[Records with scene code]
++++++++++

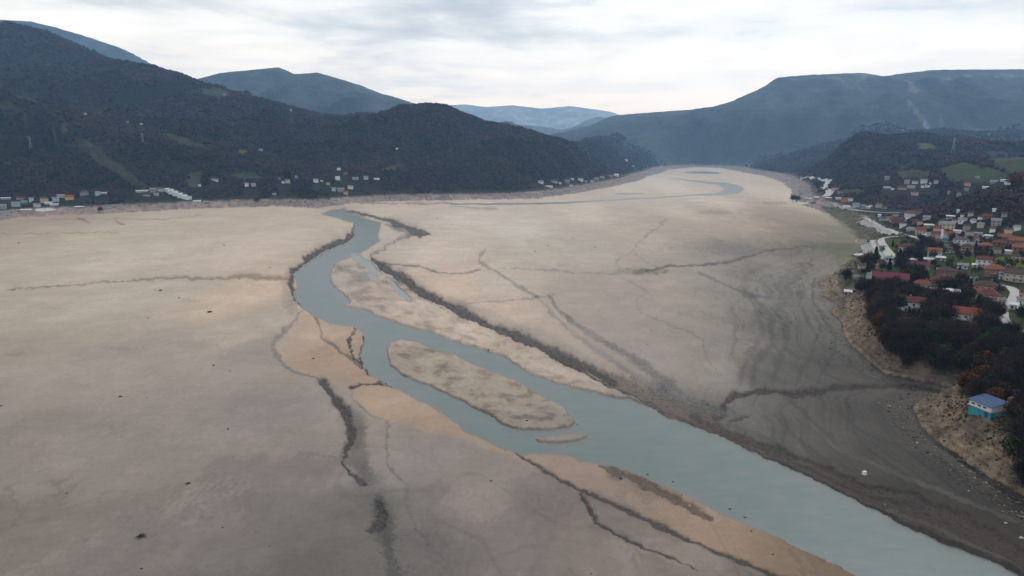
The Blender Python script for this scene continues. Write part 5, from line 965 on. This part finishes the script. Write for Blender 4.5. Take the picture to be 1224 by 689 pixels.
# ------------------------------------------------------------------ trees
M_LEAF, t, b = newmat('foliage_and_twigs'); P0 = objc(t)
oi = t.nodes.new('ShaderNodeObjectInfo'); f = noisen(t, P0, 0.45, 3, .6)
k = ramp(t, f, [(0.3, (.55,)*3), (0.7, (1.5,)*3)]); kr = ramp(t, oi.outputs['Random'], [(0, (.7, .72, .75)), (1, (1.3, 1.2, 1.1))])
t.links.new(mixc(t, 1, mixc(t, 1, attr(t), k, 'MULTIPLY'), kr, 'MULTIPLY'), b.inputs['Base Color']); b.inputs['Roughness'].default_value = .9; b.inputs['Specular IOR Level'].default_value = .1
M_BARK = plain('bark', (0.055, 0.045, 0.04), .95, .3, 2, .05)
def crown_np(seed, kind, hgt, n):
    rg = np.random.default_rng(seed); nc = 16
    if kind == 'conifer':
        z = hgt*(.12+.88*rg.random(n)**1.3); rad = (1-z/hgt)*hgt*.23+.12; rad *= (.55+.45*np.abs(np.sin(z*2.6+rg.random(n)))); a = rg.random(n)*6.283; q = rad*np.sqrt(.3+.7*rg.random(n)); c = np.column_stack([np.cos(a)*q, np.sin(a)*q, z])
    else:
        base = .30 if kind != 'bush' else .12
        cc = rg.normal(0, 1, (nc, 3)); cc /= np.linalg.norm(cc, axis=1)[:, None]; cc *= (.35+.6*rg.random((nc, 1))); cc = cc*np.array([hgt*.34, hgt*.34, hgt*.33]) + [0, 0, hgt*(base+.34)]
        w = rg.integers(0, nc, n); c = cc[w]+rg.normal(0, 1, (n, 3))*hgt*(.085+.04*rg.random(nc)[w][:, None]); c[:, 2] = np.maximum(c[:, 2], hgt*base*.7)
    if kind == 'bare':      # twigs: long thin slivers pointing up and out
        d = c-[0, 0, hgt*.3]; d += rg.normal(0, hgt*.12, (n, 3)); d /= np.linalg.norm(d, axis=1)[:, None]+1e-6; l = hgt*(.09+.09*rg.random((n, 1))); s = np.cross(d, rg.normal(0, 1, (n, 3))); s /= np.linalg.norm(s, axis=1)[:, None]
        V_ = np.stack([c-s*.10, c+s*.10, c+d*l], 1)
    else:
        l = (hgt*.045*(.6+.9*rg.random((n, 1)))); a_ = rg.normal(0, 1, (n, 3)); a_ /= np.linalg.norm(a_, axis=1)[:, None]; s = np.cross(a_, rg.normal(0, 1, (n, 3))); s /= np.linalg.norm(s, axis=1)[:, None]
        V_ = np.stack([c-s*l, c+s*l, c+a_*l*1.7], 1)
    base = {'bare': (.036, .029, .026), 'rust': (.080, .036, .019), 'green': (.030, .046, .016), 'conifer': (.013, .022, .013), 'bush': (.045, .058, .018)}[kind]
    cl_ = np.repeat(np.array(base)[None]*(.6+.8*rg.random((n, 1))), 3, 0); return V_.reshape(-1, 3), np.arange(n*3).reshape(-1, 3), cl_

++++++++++

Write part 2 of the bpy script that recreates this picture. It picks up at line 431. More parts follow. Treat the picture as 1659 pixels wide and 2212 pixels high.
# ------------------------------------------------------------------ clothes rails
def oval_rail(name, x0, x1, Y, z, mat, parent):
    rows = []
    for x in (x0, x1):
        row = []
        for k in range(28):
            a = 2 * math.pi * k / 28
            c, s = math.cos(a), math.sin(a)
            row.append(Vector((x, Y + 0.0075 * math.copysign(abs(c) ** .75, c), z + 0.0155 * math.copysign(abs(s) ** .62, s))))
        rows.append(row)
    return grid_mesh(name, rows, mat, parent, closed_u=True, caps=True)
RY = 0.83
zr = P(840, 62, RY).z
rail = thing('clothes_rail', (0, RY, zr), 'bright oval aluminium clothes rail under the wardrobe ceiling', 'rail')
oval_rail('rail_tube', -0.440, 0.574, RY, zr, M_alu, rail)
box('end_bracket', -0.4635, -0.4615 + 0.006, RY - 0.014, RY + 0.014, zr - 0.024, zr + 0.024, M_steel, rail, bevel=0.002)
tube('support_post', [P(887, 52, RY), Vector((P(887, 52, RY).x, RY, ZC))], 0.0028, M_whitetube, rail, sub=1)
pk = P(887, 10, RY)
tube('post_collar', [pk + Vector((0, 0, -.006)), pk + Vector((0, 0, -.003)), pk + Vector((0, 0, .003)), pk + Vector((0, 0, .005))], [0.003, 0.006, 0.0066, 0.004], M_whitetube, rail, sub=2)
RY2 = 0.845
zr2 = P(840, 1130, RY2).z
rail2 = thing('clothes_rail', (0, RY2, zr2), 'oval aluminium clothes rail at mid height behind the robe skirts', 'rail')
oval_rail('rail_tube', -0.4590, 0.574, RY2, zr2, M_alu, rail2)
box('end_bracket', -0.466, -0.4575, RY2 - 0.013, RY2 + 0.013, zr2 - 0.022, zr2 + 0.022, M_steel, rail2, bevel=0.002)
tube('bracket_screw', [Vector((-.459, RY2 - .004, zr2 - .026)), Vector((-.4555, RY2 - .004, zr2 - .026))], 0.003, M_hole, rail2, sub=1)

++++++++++

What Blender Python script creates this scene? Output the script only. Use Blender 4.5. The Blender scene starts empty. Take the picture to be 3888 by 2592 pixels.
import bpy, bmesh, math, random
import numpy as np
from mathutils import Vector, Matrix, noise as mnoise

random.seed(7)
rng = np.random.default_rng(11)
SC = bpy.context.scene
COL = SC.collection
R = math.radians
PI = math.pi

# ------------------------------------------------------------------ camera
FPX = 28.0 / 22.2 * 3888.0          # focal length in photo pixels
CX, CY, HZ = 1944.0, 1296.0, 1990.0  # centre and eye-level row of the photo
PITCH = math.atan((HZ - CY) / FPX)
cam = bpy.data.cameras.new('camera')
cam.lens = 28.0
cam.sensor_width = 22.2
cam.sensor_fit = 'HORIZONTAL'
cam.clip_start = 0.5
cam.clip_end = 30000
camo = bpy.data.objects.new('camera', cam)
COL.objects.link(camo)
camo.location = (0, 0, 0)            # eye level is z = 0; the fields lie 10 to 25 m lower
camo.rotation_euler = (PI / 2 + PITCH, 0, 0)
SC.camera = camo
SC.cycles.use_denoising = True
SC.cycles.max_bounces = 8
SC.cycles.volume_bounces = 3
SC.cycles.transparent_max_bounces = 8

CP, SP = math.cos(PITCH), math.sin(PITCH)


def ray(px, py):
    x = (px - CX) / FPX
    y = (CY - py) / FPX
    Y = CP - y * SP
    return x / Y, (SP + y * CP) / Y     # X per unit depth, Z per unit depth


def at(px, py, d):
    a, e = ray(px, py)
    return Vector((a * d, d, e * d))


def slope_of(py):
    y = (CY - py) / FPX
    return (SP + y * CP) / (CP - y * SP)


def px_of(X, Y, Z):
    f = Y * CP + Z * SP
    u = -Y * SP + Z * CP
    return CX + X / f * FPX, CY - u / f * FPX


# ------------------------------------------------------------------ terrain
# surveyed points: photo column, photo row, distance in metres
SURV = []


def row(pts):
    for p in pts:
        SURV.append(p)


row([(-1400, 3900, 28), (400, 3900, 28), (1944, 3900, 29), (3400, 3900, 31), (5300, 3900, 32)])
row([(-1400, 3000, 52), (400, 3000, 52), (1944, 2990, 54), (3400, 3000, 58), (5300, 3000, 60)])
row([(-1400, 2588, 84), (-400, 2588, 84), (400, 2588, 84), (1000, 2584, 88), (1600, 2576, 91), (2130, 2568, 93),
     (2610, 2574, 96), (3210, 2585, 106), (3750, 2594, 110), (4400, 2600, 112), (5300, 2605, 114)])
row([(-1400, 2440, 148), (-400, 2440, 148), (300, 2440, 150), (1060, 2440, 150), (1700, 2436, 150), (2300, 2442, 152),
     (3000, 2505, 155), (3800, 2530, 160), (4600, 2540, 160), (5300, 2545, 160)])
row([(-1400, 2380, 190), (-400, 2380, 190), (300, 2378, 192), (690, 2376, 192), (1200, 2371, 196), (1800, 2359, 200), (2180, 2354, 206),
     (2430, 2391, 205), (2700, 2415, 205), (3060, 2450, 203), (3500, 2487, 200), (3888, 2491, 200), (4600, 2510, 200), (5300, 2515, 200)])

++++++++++

* [What is required]
Within the listing above, locate the line containing "What Blender Python" and the line containing "CP, SP = math.cos(PITCH), math.sin(PITCH)". Reproduce those two lines and all lines between them exactly, with nothing added.

* [Task answer]
What Blender Python script creates this scene? Output the script only. Use Blender 4.5. The Blender scene starts empty. Take the picture to be 3888 by 2592 pixels.
import bpy, bmesh, math, random
import numpy as np
from mathutils import Vector, Matrix, noise as mnoise

random.seed(7)
rng = np.random.default_rng(11)
SC = bpy.context.scene
COL = SC.collection
R = math.radians
PI = math.pi

# ------------------------------------------------------------------ camera
FPX = 28.0 / 22.2 * 3888.0          # focal length in photo pixels
CX, CY, HZ = 1944.0, 1296.0, 1990.0  # centre and eye-level row of the photo
PITCH = math.atan((HZ - CY) / FPX)
cam = bpy.data.cameras.new('camera')
cam.lens = 28.0
cam.sensor_width = 22.2
cam.sensor_fit = 'HORIZONTAL'
cam.clip_start = 0.5
cam.clip_end = 30000
camo = bpy.data.objects.new('camera', cam)
COL.objects.link(camo)
camo.location = (0, 0, 0)            # eye level is z = 0; the fields lie 10 to 25 m lower
camo.rotation_euler = (PI / 2 + PITCH, 0, 0)
SC.camera = camo
SC.cycles.use_denoising = True
SC.cycles.max_bounces = 8
SC.cycles.volume_bounces = 3
SC.cycles.transparent_max_bounces = 8

CP, SP = math.cos(PITCH), math.sin(PITCH)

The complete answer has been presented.